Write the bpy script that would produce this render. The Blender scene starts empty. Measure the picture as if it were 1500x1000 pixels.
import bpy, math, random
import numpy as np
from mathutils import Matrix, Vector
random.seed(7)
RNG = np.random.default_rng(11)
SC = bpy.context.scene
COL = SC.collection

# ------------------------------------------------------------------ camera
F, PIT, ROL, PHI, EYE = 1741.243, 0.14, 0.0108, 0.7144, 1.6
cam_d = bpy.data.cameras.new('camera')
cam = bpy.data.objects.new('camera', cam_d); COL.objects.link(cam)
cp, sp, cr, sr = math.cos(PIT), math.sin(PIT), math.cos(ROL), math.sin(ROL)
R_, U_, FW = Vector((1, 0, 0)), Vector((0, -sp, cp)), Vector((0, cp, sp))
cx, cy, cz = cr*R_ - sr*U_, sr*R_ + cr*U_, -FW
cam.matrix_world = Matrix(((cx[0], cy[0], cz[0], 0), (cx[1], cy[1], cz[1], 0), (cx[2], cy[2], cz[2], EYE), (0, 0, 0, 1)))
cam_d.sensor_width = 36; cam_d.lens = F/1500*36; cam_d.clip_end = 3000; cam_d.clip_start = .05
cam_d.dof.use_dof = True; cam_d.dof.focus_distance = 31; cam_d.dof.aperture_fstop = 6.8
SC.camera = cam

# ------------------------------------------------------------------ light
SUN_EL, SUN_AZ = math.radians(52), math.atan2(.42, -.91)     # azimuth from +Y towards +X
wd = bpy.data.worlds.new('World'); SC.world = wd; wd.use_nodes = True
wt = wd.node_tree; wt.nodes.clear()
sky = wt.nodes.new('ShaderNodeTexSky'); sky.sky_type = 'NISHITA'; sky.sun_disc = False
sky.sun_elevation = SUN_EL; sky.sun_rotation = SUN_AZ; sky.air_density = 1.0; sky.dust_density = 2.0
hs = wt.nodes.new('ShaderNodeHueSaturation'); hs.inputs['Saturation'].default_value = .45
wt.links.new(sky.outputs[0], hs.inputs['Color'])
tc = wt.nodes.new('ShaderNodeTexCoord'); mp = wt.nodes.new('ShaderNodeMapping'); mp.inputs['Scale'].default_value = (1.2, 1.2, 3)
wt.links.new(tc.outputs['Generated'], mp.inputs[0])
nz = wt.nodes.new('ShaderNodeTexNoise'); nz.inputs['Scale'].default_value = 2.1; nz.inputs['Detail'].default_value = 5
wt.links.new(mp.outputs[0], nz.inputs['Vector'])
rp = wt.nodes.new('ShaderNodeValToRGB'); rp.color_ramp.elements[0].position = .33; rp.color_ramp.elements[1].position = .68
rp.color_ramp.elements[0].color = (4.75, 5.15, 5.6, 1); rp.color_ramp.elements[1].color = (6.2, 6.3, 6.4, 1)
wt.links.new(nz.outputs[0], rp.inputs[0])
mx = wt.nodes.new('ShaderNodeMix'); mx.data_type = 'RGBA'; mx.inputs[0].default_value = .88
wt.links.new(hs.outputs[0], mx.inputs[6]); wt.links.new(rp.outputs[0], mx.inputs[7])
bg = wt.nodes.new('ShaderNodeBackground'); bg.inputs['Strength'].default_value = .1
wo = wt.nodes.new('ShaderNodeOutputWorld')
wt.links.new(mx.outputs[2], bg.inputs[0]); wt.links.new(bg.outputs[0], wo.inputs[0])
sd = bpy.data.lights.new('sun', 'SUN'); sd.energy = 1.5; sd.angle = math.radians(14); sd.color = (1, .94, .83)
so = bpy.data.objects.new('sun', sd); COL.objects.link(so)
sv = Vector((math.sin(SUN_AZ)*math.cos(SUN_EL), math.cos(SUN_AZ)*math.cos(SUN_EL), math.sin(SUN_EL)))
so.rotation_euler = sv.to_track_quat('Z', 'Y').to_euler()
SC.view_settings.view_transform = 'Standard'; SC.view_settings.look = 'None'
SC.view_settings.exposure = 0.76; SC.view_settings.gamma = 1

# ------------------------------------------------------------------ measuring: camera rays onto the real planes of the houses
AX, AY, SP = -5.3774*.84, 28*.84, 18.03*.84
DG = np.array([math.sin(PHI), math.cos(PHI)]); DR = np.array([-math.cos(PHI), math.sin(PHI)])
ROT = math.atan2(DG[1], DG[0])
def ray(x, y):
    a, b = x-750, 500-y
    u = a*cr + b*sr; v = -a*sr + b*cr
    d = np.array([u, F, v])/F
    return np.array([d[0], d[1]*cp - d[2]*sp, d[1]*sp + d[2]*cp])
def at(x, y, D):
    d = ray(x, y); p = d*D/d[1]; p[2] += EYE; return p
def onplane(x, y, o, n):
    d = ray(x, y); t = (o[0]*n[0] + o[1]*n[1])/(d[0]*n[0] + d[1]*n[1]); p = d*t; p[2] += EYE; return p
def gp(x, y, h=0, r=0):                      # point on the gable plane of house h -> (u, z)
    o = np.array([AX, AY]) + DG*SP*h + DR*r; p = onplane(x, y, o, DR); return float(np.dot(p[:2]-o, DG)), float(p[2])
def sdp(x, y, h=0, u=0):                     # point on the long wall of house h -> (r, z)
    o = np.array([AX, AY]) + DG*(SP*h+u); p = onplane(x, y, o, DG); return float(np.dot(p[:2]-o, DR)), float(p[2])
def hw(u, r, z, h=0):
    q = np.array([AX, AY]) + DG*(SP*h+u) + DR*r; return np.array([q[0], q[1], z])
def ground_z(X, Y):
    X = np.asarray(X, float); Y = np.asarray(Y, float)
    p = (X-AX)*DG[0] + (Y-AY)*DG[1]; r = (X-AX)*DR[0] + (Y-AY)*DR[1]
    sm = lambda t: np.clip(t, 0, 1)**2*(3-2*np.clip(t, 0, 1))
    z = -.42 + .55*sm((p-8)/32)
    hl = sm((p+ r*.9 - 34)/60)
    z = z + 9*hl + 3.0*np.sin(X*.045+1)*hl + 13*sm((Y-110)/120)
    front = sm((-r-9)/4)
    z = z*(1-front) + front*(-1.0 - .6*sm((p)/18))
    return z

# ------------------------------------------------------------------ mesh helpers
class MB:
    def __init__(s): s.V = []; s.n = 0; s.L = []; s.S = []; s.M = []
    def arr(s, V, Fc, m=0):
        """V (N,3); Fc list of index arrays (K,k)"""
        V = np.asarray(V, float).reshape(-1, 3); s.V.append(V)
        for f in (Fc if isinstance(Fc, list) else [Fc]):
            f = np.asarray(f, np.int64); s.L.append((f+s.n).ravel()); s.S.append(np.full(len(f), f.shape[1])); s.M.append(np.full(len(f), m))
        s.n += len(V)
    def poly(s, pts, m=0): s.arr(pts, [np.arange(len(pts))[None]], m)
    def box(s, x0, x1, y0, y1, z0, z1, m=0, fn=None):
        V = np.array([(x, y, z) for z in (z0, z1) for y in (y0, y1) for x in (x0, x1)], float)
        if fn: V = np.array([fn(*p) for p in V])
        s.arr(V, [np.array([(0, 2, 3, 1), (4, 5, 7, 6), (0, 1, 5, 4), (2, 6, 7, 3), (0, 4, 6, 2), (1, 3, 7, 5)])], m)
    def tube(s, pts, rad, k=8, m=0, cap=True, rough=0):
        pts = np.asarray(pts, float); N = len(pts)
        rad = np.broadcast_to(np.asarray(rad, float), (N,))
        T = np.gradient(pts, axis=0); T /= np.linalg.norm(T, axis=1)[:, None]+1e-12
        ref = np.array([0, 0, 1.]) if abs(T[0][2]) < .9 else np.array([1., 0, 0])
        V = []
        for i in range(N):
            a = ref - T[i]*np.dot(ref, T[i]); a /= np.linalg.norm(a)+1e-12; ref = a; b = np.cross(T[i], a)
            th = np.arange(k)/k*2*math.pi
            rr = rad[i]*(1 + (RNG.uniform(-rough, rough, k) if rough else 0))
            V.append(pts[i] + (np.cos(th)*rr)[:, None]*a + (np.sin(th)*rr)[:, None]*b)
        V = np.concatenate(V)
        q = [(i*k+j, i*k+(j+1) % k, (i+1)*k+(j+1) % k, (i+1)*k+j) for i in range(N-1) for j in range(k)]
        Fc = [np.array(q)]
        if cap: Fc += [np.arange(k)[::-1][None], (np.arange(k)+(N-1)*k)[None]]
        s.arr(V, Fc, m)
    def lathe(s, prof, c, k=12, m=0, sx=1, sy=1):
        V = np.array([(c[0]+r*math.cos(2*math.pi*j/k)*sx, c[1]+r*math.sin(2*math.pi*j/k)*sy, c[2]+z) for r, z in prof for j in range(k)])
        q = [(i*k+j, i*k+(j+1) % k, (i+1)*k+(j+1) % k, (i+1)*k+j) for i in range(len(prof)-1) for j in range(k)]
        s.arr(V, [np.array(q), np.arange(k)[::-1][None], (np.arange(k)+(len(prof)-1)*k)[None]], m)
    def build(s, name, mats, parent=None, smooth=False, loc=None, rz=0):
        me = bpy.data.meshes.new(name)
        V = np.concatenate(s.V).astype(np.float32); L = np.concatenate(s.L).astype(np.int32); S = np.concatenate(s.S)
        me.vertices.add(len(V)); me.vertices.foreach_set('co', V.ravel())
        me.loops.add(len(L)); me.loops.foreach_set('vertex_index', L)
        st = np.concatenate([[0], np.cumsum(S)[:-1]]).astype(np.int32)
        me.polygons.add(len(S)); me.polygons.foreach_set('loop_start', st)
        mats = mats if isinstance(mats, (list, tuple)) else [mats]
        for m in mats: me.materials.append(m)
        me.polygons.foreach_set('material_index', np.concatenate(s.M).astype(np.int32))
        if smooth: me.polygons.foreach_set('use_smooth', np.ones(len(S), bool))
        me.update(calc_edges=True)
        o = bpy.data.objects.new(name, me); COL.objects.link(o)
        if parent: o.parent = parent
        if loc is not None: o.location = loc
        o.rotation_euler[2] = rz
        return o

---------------

THE REQUEST :: Print the material above verbatim, first line through the line containing "COL = SC.collection", both included.

RESPONSE TO THE EXERCISE ::
Write the bpy script that would produce this render. The Blender scene starts empty. Measure the picture as if it were 1500x1000 pixels.
import bpy, math, random
import numpy as np
from mathutils import Matrix, Vector
random.seed(7)
RNG = np.random.default_rng(11)
SC = bpy.context.scene
COL = SC.collection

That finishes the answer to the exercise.